Wednesday, March 30, 2011

TV Review: Mildred Pierce, Parts I and II


At first, it seems like Todd Haynes' new adaptation of Mildred Pierce exists in a universe where no one has internal monologues, where characters either say exactly what they're thinking or have another character do it for them. It doesn't mean it's bad, per se, but it does mean it's the opposite of subtle.

Then again, this isn't a project that comes from subtle roots. The first adaptation of James M. Cain's novel was helmed by Warner Bros. go-to guy Michael Curtiz (Casablanca, White Christmas) and introduced a murder/thriller element to spice things up. Joan Crawford won an Oscar for her portrayal of the title character, but critics then and now saw the movie as being too histrionic for its own good.

Haynes' version tones things down, but what emerges doesn't seem much more realistic than its antecedent. Haynes, an auteur with a filmography that includes everything from New Queer touchstones to a music biopic that's half  8 1/2 and half Thirty Two Short Films about Glenn Gould, instead chooses to turn the petty struggles of single motherhood into high Hollywood melodrama.

The HBO miniseries opens with Mildred (Kate Winslet, dependably great) arguing with her husband Bert (Brían F. O'Byrne) in their comfortable middle-class Los Angeles home. The fight has the air of one that's come many times before, though Mildred's accusation of adultery seems like a recent addition. Winslet drains all of the camp and glamor from Crawford's portrayal and swaps it for a brittle nerviness. Bert leaves the house perhaps quicker than he should, but it's clear than Mildred doesn't make the place particularly easy to live in.

Her husband's departure leaves Mildred in a tough spot. It's the depression, after all, and it wasn't exactly easy for women to get jobs in the early 20th century anyway. She shuttles between interviews for dreary office jobs and back-breaking in-house service work, all of which she spurns because she believes it to be below her middle class station.

In the words of one pithy employment agent, she eventually chooses her belly over her pride, though, and takes a job as a waitress at a Hollywood diner. It's hard to tell just yet (HBO aired the first two parts of the five-part miniseries last Sunday night) whether Mildred's pride is her own or stems vicariously from her preening bitch of an older daughter (a magnificent Morgan Turner).

And although that ambiguity seems like it will become interesting later on, it was one of the only things I found frustrating about the first two parts of Mildred Pierce. What makes it so damn hard for her to just have a damn job? I know waiting tables is a pain in the ass, but Haynes makes Mildred's first day as a waitress seem almost apocalyptic, and most household tasks seem similarly fraught with significance.

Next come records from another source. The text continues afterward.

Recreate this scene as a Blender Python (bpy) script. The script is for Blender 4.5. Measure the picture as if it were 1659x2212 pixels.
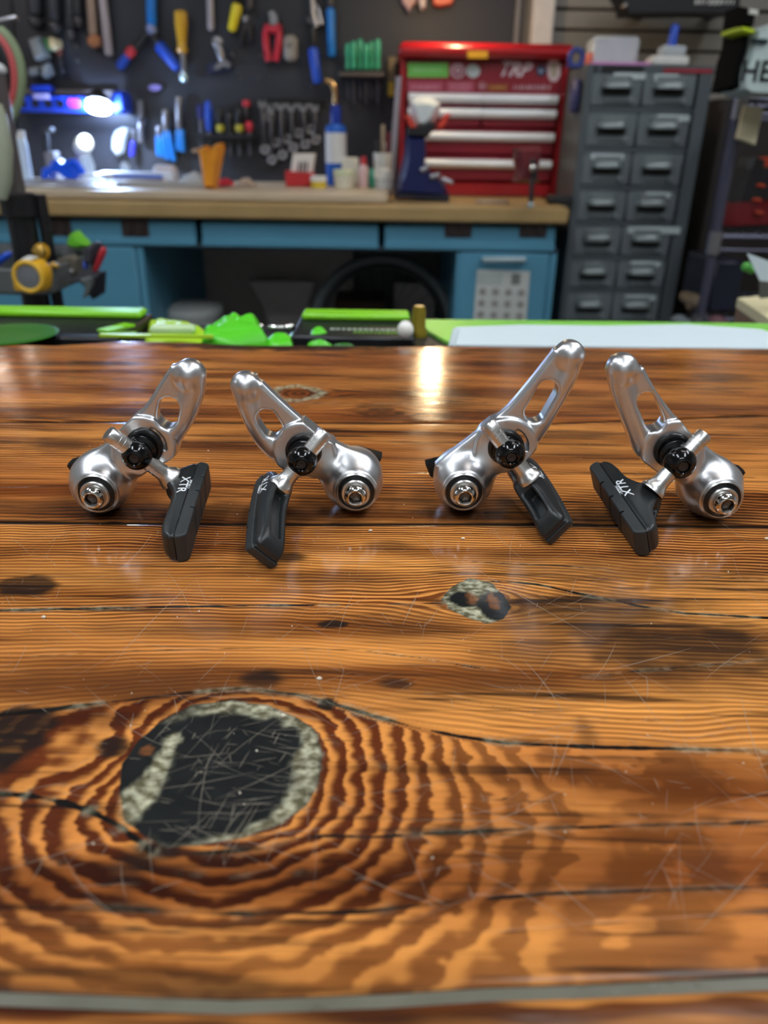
import bpy, bmesh, math, random
import numpy as np
from mathutils import Vector, Matrix, noise as mnoise
from mathutils.bvhtree import BVHTree

for _o in list(bpy.data.objects):
    bpy.data.objects.remove(_o)
SC = bpy.context.scene
COL = SC.collection
PI = math.pi

# ------------------------------------------------------------------ camera
T = 0.92            # height of the wooden table top
EYE = 0.142         # camera height above the table
PITCH, ROLL, FP = math.radians(25.8), math.radians(0.9), 1662.0
IW, IH = 1659, 2212
_cp, _sp, _cr, _sr = math.cos(PITCH), math.sin(PITCH), math.cos(ROLL), math.sin(ROLL)
FWD = Vector((0, _cp, -_sp))
RGT = Vector((_cr, _sr * _sp, _sr * _cp))
UPV = Vector((-_sr, _cr * _sp, _cr * _cp))
CAMPOS = Vector((0, 0, T + EYE))
cam = bpy.data.cameras.new('camera')
cam_o = bpy.data.objects.new('camera', cam)
COL.objects.link(cam_o)
M3 = Matrix((RGT, UPV, -FWD)).transposed()
cam_o.matrix_world = Matrix.Translation(CAMPOS) @ M3.to_4x4()
cam.sensor_fit = 'VERTICAL'
cam.sensor_height = 34.6
cam.lens = FP / IH * 34.6
cam.clip_start = 0.01
cam.dof.use_dof = True
cam.dof.focus_distance = 0.288
cam.dof.aperture_fstop = cam.lens / 2.5
SC.camera = cam_o

# ------------------------------------------------------------------ world and exposure
world = bpy.data.worlds.new('world')
SC.world = world
world.use_nodes = True
world.node_tree.nodes['Background'].inputs[0].default_value = (0.75, 0.85, 1.0, 1)
world.node_tree.nodes['Background'].inputs[1].default_value = 0.1
SC.view_settings.view_transform = 'Standard'
SC.view_settings.look = 'None'
SC.view_settings.gamma = 1
SC.view_settings.use_curve_mapping = False
SC.view_settings.exposure = 0.0
PANEL_POWER = 18.0      # ceiling panels (emission strength)
LAMP_POWER = 190.0     # warm lamp hanging over the bench
LED_POWER = 480.0       # cool work light on the tool rack

# ------------------------------------------------------------------ helpers
def ray(x, y):
    return FWD + RGT * ((x - IW / 2) / FP) - UPV * ((y - IH / 2) / FP)
def at(x, y, Y):
    """the point on the upright plane at depth Y seen at this place of the photograph"""
    d = ray(x, y); return CAMPOS + d * (Y / d.y)
def atz(x, y, z=T):
    d = ray(x, y); return CAMPOS + d * ((z - CAMPOS.z) / d.z)
def pxm(Y, y=340):
    return Y / FP / ray(830, y).y       # metres per pixel, about, on that plane
def lin(c):
    c = c / 255.0
    return c / 12.92 if c <= 0.04045 else ((c + 0.055) / 1.055) ** 2.4
def rgb(r, g, b):
    return (lin(r), lin(g), lin(b), 1)

_mats = {}
def mat(name, col, rough=0.5, metal=0.0, var=0.12, scale=30, bump=0.0, emit=0, trans=0, alpha=1, coat=0, spec=0.5):
    if name in _mats: return _mats[name]
    m = bpy.data.materials.new(name); m.use_nodes = True
    nt = m.node_tree; b = nt.nodes['Principled BSDF']
    col = rgb(*col)
    b.inputs['Base Color'].default_value = col
    b.inputs['Roughness'].default_value = rough
    b.inputs['Metallic'].default_value = metal
    b.inputs['Specular IOR Level'].default_value = spec
    b.inputs['Coat Weight'].default_value = coat
    b.inputs['Transmission Weight'].default_value = trans
    b.inputs['Alpha'].default_value = alpha
    if emit:
        b.inputs['Emission Color'].default_value = col
        b.inputs['Emission Strength'].default_value = emit
    if var:
        tc = nt.nodes.new('ShaderNodeTexCoord'); nz = nt.nodes.new('ShaderNodeTexNoise')
        nz.inputs['Scale'].default_value = scale; nz.inputs['Detail'].default_value = 4
        nt.links.new(tc.outputs['Object'], nz.inputs['Vector'])
        mr = nt.nodes.new('ShaderNodeMapRange')
        mr.inputs['To Min'].default_value = 1 - var; mr.inputs['To Max'].default_value = 1 + var
        nt.links.new(nz.outputs['Fac'], mr.inputs['Value'])
        mx = nt.nodes.new('ShaderNodeMix'); mx.data_type = 'RGBA'; mx.blend_type = 'MULTIPLY'
        mx.inputs[0].default_value = 1; mx.inputs[6].default_value = col
        nt.links.new(mr.outputs[0], mx.inputs[7]); nt.links.new(mx.outputs[2], b.inputs['Base Color'])
        m2 = nt.nodes.new('ShaderNodeMapRange')
        m2.inputs['To Min'].default_value = max(0.02, rough - var * 0.5); m2.inputs['To Max'].default_value = min(1, rough + var * 0.5)
        nt.links.new(nz.outputs['Fac'], m2.inputs['Value']); nt.links.new(m2.outputs[0], b.inputs['Roughness'])
        if bump:
            bp = nt.nodes.new('ShaderNodeBump'); bp.inputs['Strength'].default_value = bump; bp.inputs['Distance'].default_value = 0.001
            nt.links.new(nz.outputs['Fac'], bp.inputs['Height']); nt.links.new(bp.outputs[0], b.inputs['Normal'])
    _mats[name] = m
    return m

def tag(o, label=None, cat=None, group=None, kind=None):
    if label: o['label'] = label
    if cat: o['category'] = cat
    if group: o['group'] = group
    if kind: o['kind'] = kind
    return o
_root = {}
def thing(name, label, cat, loc, group=None):
    o = bpy.data.objects.new(name, None); COL.objects.link(o)
    o.location = loc; o.empty_display_size = 0.02
    _root[o] = Vector(loc)
    return tag(o, label, cat, group)
def link(name, me, m, parent=None, smooth=True, local=False):
    o = bpy.data.objects.new(name, me); COL.objects.link(o)
    if m is not None and not me.materials: me.materials.append(m)
    if parent is not None:
        o.parent = parent; _root[o] = _root[parent]
        if not local: me.transform(Matrix.Translation(-_root[parent]))
    else: _root[o] = Vector((0, 0, 0))
    if smooth: me.shade_smooth(); me.set_sharp_from_angle(angle=0.7)
    return o
def settle(o):
    """a thing that is one mesh: move its origin to the middle of its base"""
    me = o.data; n = len(me.vertices); a = np.empty(n * 3, 'f'); me.vertices.foreach_get('co', a); a = a.reshape(-1, 3)
    c = Vector(((a[:, 0].min() + a[:, 0].max()) / 2, (a[:, 1].min() + a[:, 1].max()) / 2, a[:, 2].min()))
    me.transform(Matrix.Translation(-c)); o.location = c
    return o
def seat(o, z):
    """stand a thing on height z"""
    lo = 1e9
    for q in [o] + list(o.children_recursive):
        if q.type == 'MESH':
            n = len(q.data.vertices); a = np.empty(n * 3, 'f'); q.data.vertices.foreach_get('co', a); lo = min(lo, a.reshape(-1, 3)[:, 2].min())
    o.location.z = z - lo + .0003
    return o
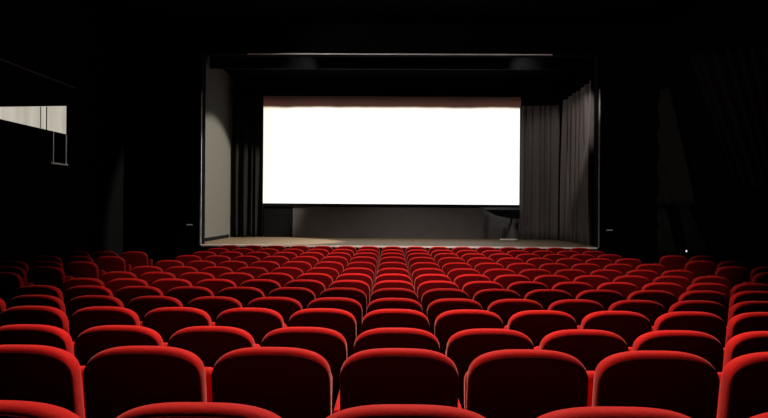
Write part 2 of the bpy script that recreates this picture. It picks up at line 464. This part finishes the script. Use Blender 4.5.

Veda's a priss, but Mildred seems to be made of hardier stuff. Nothing we see indicates that Mildred comes from an upper-class background or is hesitant to work for her money. Indeed, we see her busting her hump early in the movie making pies and cakes to sell to neighbors. Not exactly the behavior of the landed gentry. Haynes' choice to cut the scene of her first day waiting tables like a montage from a sports movie seems a bit over-the-top, in that light.

I guess we're supposed to ascribe extra significance to those awkward baby steps, though, since the latter half of the second episode shows Mildred's chicken and waffles (mmm...) restaurant in its nascent stages. So the early part of her experience in the restaurant industry becomes more significant in the light of what comes later.

But if the tone veers into crazytown occasionally, it's all in the service of making sure Mildred Pierce packs a punch. And nine times out of ten, it really does. There are few actresses better at telegraphing female desperation than Winslet, and she outdoes herself here. Her Mildred is by turns scrappy, stiffly prim, and pathetically sycophantic (mostly towards Veda), but she never seems schizophrenic and always remains empathetic.

Haynes surrounds her with a mostly terrific cast (an atypically bad part for The Fighter's Melissa Leo is the one bum note) and some gorgeous sets and photography. The script, as I said, is a bit too on-the-nose occasionally, but mostly it serves to create a kind of hybrid of traditional Hollywood bombast (actors deliver their lines like they're on stage rather than in front of the camera) and timeless middle-class struggle that seems even more pointed in light of what's going on today.

Note: I won't be reviewing each of the remaining three episodes on their own, but I'll post a wrap-up of some kind after the fifth part has aired.